A GRASSROOTS festival, which promotes sustainability, has lent its weight to an anti-litter and plastic pollution campaign which is being promoted across North Wiltshire.

The organisers behind Fieldview Festival, which kicks off in Little Somerford every August, have donated some of their proceeds to Refill Chippenham, a water bottle refilling scheme, with the aim of helping reduce the amount of single use plastic bottles being consumed and thrown away or littered every year.

The £1,500 grant, which is part of more than £30,000 the festival has donated in the last decade, will now be used to fund several awareness-raising campaigns in Chippenham in the next couple of months.

For these events, Refill Chippenham, will also be partnering with Chippenham-based charity Whale and Dolphin Conversation.

Rob Gillies from Off The Ground, which launched Refill Chippenham, said: “Millions of people recently watched the BBC’s Blue Planet II series, which highlighted the problem of plastic pollution in our oceans.

“If you don’t live by the sea its easy to think you can’t do anything to help, but by reducing our addiction to single-use plastic bottles here in Chippenham we can help reduce plastic pollution and plastic litter finding its way into the river and out to sea.

“That’s what Refill Chippenham and Off The Ground is about – local action.”

Elliot Greenman, who helps to organise Fieldview Festival, added: “At Fieldview part of our ethos is that everyone has a responsibility to reduce their impact on the

finite resources of the planet.

“The festival is run on sustainability principles, for example we power the festival with renewable energy and recycle everything we can.

“Supporting Refill Chippenham helps to spread the message that that everyone can have a positive impact with every decision they make.”

Helping tackle the issue of plastic waste in Chippenham and beyond is also the Hearty Hare, formerly known as Steamers, in Chippenham Railway Station.

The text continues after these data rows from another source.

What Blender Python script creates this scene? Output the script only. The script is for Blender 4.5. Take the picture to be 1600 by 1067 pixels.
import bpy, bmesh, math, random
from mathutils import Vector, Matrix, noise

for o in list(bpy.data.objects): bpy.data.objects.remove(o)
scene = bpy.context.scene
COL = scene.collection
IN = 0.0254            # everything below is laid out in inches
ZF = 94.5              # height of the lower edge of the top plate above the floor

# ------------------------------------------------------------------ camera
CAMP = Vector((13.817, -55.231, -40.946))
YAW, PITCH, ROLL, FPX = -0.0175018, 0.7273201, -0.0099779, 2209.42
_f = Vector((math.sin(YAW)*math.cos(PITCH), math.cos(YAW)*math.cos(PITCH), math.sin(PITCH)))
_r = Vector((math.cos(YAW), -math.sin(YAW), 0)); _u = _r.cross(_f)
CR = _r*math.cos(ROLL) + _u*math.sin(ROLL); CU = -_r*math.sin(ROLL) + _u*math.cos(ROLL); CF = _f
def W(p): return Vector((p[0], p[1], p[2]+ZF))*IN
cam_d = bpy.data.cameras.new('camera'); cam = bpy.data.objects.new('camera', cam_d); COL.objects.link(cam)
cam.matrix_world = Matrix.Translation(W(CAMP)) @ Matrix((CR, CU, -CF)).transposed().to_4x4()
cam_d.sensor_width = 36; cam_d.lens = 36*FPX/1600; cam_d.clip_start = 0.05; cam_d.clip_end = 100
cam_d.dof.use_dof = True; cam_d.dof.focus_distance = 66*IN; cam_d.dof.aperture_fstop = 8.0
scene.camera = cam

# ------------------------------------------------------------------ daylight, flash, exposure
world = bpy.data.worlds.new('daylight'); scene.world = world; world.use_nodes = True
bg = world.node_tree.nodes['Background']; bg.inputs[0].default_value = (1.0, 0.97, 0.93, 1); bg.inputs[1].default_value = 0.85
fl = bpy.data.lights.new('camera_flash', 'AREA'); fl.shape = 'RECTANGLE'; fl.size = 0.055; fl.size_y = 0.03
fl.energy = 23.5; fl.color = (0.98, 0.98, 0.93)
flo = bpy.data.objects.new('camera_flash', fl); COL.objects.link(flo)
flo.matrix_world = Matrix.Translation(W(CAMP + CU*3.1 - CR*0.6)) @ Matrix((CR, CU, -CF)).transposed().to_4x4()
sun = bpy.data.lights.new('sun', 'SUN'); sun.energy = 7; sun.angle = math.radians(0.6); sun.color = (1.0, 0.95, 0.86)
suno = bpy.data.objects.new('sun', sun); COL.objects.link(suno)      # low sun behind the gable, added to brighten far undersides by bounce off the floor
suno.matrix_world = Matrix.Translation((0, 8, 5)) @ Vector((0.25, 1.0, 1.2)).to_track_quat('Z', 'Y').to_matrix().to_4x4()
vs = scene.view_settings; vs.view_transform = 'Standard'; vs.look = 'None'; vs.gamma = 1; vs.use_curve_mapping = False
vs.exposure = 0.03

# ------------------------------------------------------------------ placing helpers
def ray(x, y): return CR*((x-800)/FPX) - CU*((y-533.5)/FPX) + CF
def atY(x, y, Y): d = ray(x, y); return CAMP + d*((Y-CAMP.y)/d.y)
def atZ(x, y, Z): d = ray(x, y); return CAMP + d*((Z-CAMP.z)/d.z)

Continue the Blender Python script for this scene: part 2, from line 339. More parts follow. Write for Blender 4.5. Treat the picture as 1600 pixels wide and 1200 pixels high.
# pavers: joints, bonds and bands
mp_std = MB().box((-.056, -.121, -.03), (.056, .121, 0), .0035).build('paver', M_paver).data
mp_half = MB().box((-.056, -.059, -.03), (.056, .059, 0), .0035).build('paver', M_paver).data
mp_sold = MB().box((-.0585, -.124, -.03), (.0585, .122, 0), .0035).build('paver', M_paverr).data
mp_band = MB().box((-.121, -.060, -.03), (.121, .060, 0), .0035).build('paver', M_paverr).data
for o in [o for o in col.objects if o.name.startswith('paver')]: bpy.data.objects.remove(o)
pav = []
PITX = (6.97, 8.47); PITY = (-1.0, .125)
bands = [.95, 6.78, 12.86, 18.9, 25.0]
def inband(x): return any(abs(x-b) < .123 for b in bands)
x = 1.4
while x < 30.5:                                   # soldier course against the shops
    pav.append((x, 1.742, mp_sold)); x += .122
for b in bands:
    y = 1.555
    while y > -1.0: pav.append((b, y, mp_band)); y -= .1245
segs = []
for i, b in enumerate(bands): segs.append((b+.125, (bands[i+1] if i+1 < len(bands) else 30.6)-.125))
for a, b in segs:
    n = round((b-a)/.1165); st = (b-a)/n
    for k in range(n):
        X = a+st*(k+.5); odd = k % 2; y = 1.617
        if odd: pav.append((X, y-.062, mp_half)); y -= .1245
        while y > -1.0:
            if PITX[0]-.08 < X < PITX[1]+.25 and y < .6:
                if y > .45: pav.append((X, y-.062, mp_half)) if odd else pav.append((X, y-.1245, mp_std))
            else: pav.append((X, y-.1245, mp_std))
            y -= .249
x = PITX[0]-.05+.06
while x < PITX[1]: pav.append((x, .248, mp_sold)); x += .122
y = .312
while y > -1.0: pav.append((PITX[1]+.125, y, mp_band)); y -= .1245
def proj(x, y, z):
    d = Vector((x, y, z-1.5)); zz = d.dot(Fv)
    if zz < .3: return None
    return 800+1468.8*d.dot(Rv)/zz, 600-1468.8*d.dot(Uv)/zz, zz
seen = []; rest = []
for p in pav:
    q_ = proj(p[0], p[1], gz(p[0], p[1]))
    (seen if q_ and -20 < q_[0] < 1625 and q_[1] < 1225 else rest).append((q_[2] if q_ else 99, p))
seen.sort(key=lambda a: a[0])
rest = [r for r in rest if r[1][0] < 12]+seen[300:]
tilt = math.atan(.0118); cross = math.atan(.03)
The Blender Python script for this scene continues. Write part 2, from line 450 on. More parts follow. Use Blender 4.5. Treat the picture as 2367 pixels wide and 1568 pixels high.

The café, which is managed by Rachael Whittle and owned by Rachel Butler, hopes to be the first café in the town to go plastic-free by the end of March.

“We want to go completely plastic-free by then, because not only do we want to be the first café to achieve this in Chippenham, but we want to help tackle something which is very topical at the moment,” Mrs Whittle, who has overseen the rebrand, added.